In sum, the results of the simulations predict an increase in temperature accompanied by a long-term decrease in precipitation. The implications of these predictions on Green Water are less significant than on Blue Water. This is an essential finding of this research that reinforces the previous analyzes showing the weight and the paramount role of green water in the national water budget [Besbes et al. 2019a]. These findings, their deepening, monitoring and possibly updating constitute essential information to guide the development of adaptation strategies compatible with the future potential of water resources in all their forms and for each region.
7. Conclusion
The simulations carried out by the GCMs that participated in the CMIP6 exercise provide temperature and precipitation series for the study area. We considered in this study the IPCC medium scenario SSP2-4-5, designed to prolong current trends. Analysis of the thirty GCMs used in the research led to the selection of only two GCMs (cnrm-esm2.1, fgoals-g3) whose outputs: (i) are the closest to the observed historical temperature and precipitation series but imperfectly, (ii) applied as inputs to the hydrological model, generate outputs that frame the observed runoff series. The modeling systems’ runoff outputs are weighted to fit observations and build a composite best-fit model: the “cnrm-fgoal” weighted at 0.5–0.5 for the prospective hydrological simulations until 2100.
Inputs and outputs of the cnrm-fgoal composite model indicate slight alterations of water resources until the forties, then a huge alteration from the middle of the 21st century and a maximum drop in the sixties, with a significant drop in precipitation (−13%), runoff (−37%), groundwater recharge (−21%) and Green Water (−8%). Subsequently, we note a recovery in all indicators, so that the average variation over most of the 21st century, from 2021 to 2100, will be a decrease of −9% for precipitation, −21% for runoff, −15% for recharge, and −6% for Green Water.
To our initial question, stated as follows: can we predict Water Resources only with GCMs, without downscaling, the results obtained in the present study show that the use of the raw predictions of original climate models for hydrological modeling purposes on large basins is possible.
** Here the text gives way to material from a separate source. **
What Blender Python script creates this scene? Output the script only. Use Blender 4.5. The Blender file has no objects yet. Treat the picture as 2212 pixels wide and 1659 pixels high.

Simulations at these scales appear to provide relative precisions comparable to what has been produced in Northen Tunisia by Regional Models applied to small/moderate basins after inputs bias corrections.
The direct implementation of climate predictions for hydrological studies is fundamentally based on a rigorous selection of suitable climate models for the region, carried out based on an exhaustive analysis of the historical simulations of the climatic models and their comparison with observed data on the same periods. This requires that reliable and complete hydrological data are available on spatiotemporal scales compatible with those of climate simulations.
Conflicts of interest
Authors have no conflict of interest to declare.